Opposition to Senate Bill 2212, the Foreign Cultural Exchange Jurisdictional Immunity Clarification Act (a bill the Art Law Report favors in its frequent commentaries) has been renewed recently. Senate Bill 2212 (already passed by the House of Representatives) would remove the mere display of a work of art in the United States as a satisfactory basis to satisfy the commercial activity requirement of the Foreign Sovereign Immunities Act necessary to sue a foreign sovereign here in the United States.

Nikki Georgopulos has posted part two of her thoughtful commentary on the bill at Plundered Art, focusing on the exception in the bill for artwork alleged to have been stolen or wrongfully acquired under the auspices of Nazi Germany. Specifically, the bill would exempt from the statute’s application any case in which “the action filed is based upon a claim that the work was taken in Europe in violation of international law by the Nazi government of Germany or governments occupied, assisted, or allied by the Nazi government between January 30, 1933, and May 8, 1945.”

The post is a reminder of the inherent tension between FSIA cases for art restitution, and the Immunity from Seizure Act, 22 U.S.C. § 2459 (which immunizes from seizure any object given immunity by the State Department as part of a loan or cultural exchange). The FSIA is a jurisdictional statute, which permits certain claims to be heard in U.S. federal court, but does not itself create the substantive basis for any claims. The Immunity from Seizure Act is a protection against a remedy (seizure) to satisfy a judgment or the expectation of one. If the Museum of Country A owes $10,000,000 and loses in court, the law says that the winner of that case cannot seize a painting that Country A’s museum loans to an unrelated museum in the United States to sell to satisfy the judgment. It limits an otherwise valid creditor’s rights in favor of cultural exchange.

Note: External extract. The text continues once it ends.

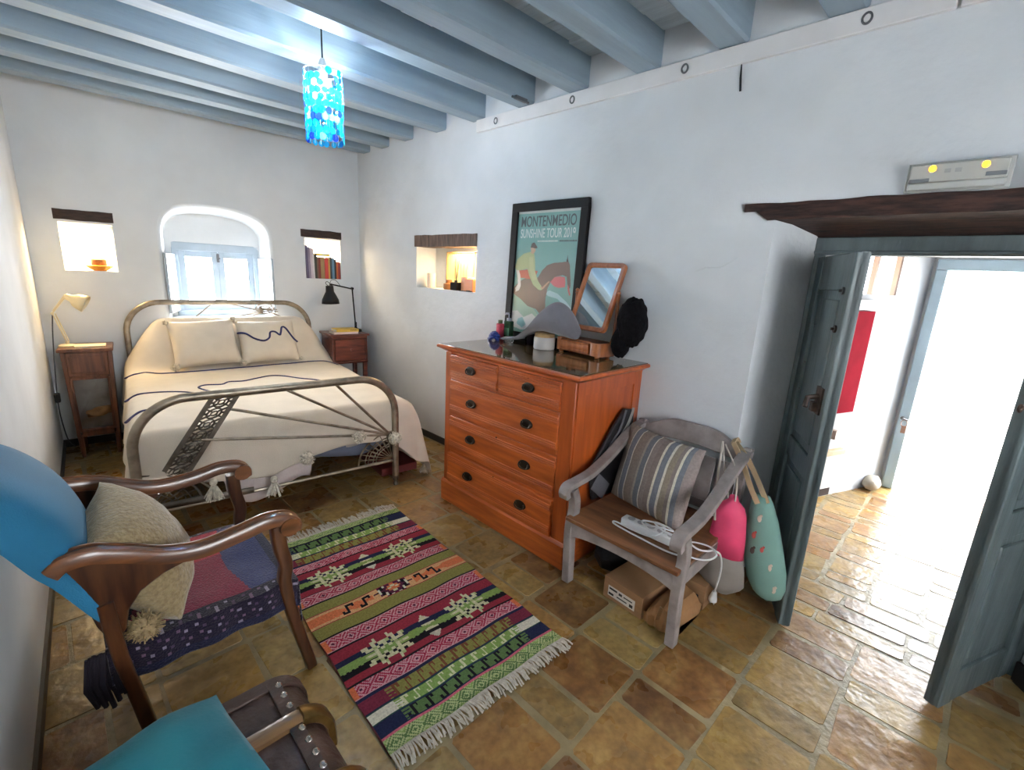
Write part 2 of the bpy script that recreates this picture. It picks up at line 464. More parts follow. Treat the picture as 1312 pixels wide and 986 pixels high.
# --- ceiling planks and beams
cm = M(); x = -.55; k = 0; rc = random.Random(5)
while x < W+.02:
    w = .19+rc.random()*.03; y = Y0-.05
    while y < 5.5:
        l = 1.1+rc.random()*1.4; z = ZC+rc.random()*.022
        cm.bx(x+.003, min(x+w, W+.02)-.003, y+.002, min(y+l, 5.5)-.002, z, z+.03); y += l
    x += w
cm.bx(-.7, W+.35, Y0-.35, 5.9, ZC+.05, ZC+.08)
struct(build('ceiling', cm, plank_m, smooth=0), 'whitewashed uneven ceiling planks above the beams')
for i, y in enumerate((-1.30, -.83, -.36, .12, .585, 1.045, 1.497, 1.976, 2.431, 2.935, 3.418, 3.900, 4.310, 4.750)):
    b = M(); wv = .148; zb = 2.716
    T = (lambda x, yy, z: (x, yy-(x*.030 if i == 13 else 0), z))
    prof = [(0, .012), (.012, 0), (wv-.012, 0), (wv, .012), (wv, .19), (0, .19)]
    xs = [LX(y)-.02, .5, 1.2, 1.9, W+.005]
    b.grid([[T(x, y+a+.004*sin(3*x+i), zb+c+.003*sin(2*x+2*i)) for a, c in prof] for x in xs], cv=True)
    ob = build('ceiling_beam', b, beam_m, smooth=30); struct(ob, 'pale blue-grey ceiling beam, number %d from the bed wall' % (14-i) if False else 'pale blue-grey painted ceiling beam')
# white batten under the beam ends, with its eyelet bolts
t = M(); t.bx(W-.022, W+.01, .305, 3.01, 2.628, 2.714); struct(build('trim_1', t, trim_m, bevel=.004), 'white batten under the beam ends on the right wall')
t = M(); t.bx(W-.018, W+.01, -1.7, .295, 2.628, 2.712); struct(build('trim_2', t, trim_m, bevel=.004), 'second length of white batten above the emergency light')
steel = mat('dull_steel', '6d6d70', .35, metal=.8); darkhole = mat('dark_recess', '17171a', .7)
for y, nm in ((2.789, 'farthest from the door'), (2.085, 'second from the bed end'), (1.349, 'third from the bed end'), (.579, 'nearest the door')):
    r = thing('eyelet_bolt', 'grey ring bolt in the white ceiling batten, '+nm, 'bolt', (W-.024, y, 2.672), group='ring bolts along the ceiling batten')
    e = M(); e.tube([(0, .016*cos(a*pi/8), .020*sin(a*pi/8)) for a in range(16)], .0045, 6, closed=True); build('ring', e, steel, r)
    e = M(); e.tube([(.012, 0, 0), (-.001, 0, 0)], .012, 12); build('bolt_head', e, trim_m, r)
e = M(); e.tube([(W-.006, 1.066, 2.63), (W-.007, 1.061, 2.57), (W-.006, 1.054, 2.512)], [.003, .0055, .005], 8)
tag(build('cable_stub', e, darkhole), 'short black cable end hanging below the white ceiling batten', 'cable')
clampm = M(); clampm.bx(2.33, 2.43, 2.40, 2.425, 2.695, 2.716); clampm.tube([(2.30, 2.41, 2.70), (2.45, 2.41, 2.70)], .008, 8)
tag(build('metal_bracket', clampm, steel), 'small metal bracket under the end of a ceiling beam', 'bracket')

# --- lintels
def lintel(name, m, T, L, h, d, seed, label):
    g = M(); rows = []
    nn = 16
    for i in range(nn+1):
        u = L*i/nn; j = lambda q: .006*mnoise.noise(Vector((u*9+seed, q, 0)))
        rows.append([T(u, -.006+j(1), j(2)), T(u, -.006+j(1), h+j(3)), T(u, d, h+j(3)), T(u, d, j(2))])
    g.grid(rows, cv=True); g._face((0, 1, 2, 3)); o = nn*4; g._face((o+3, o+2, o+1, o))
    return struct(build(name, g, m, smooth=30), label)
lintel('lintel', lintel2_m, lambda u, d, z: BW(.135+u, d, 1.832+z), .357, .078, .2, 1, 'dark timber lintel over the lit niche left of the window')
lintel('lintel', lintel2_m, lambda u, d, z: BW(1.937+u, d, 1.857+z), .407, .072, .2, 2, 'dark timber lintel over the book niche')
lintel('lintel', lintel3_m, lambda u, d, z: (W+d, 3.872-u, 1.797+z), .892, .10, .2, 3, 'ridged grey-brown timber lintel over the small side niche')
g = M(); rows = []
for i in range(33):
    y = .945-i*.055; q = lambda a, k: k*mnoise.noise(Vector((y*6, a*7, 3)))
    front0 = 1.938+.01*(i > 3) if i < 2 else 1.905
    rows.append([(W-.010+q(1, .006), y, (1.955 if i < 2 else 1.912)+q(2, .006)), (W-.014+q(4, .006), y, 1.988+q(3, .010)), (W+.30, y, 1.99), (XF+.02, y, 1.853), (W+.10, y, 1.90 if i > 1 else 1.955)])
g.grid(rows, cv=True); g._face(range(5)); o = 32*5; g._face([o+k for k in range(5)][::-1])
struct(build('lintel', g, lintel_m, smooth=30), 'long rough dark timber lintel over the doorway')

# --- baseboards
b = M(); b.bx(W-.014, W+.01, 2.52, 4.95, -.006, .055); struct(build('baseboard_right', b, black_m, bevel=.003))
b = M(); b.grid([[(LX(y)+a, y, z) for a, z in ((0, -.006), (.012, -.006), (.012, .05), (0, .055))] for y in (Y0, 1, 3, 5.2)]); struct(build('baseboard_left', b, black_m))
b = M(); b.grid([[BW(s, a, z) for a, z in ((0, -.006), (-.012, -.006), (-.012, .06), (0, .06))] for s in (-.05, 1, 2.6)]); struct(build('baseboard_back', b, black_m))
b = M(); b.grid([[(W+(XF-W)*k-a*.5, -.56+.16*k+a, z) for a, z in ((.0, -.006), (.014, -.006), (.014, .09), (0, .09))] for k in (0, 1)]); struct(build('baseboard_door', b, black_m))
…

On the other hand, Senate Bill 2212 is itself a reaction to the Malevich v. City of Amsterdam case, in which the very loan of a painting was itself held to satisfy the (commercial activity) jurisdictional requirements of the FSIA. Georgopulos correctly points out that Senate Bill 2212 does not make such plaintiffs’ recovery any more likely as long as the object has immunity from seizure, and she argues that the unintended consequences of the bill do claimants no favors.

We agree, but ironically that is one of the reasons we believe that the bill is a good one despite its imperfections. The reason is simple: federal District Court litigation under the FSIA has been viewed with great promise for art restitution, particularly since the Altmann v. Republic of Austria case 2004. Yet time and again claimants have foundered short of relief. There is little point in opening the courthouse doors to a claim over a painting whose return, by definition, cannot be compelled by court process. There are many ethical dilemmas associated with that reality, but the U.S. courts of limited jurisdiction have not shown themselves the place to resolve it. Sparing claimants the exercise is a positive outcome, in our view. Indeed, from that perspective the “Nazi exception” should be removed from the bill, if for no other reason than even with it, the Malevich plaintiffs could (1) still bring their claim, but (2) would not get the artwork back.

The Immunity from Seizure Act is an important one, without which international exhibition loans might literally cease. Questions about the State Department’s qualifications to evaluate provenance or other issues are legitimate, but that speaks to how often a painting should be granted immunity, not whether the relief should exist at all (because the judgments being enforce by seizure will, overwhelmingly, have nothing to do with restitution in general or World War II in particular). The real question is whether it is better never to have objects of questionable provenance exhibited here because it will invite litigation in the U.S., or to allow those loans to proceed, knowing it may bring attention to the questions of ownership. It is merely an opinion, but the latter seems to give a claimant a better chance to negotiate its return or find out where the matter can be litigated.

This is among the most fraught issues in restitution litigation today, and proves the adage that hard cases make bad law. Rumors abound as to why the bill has been in committee for eight months, but it is hard to object to the calls for open hearings to move forward one way or another.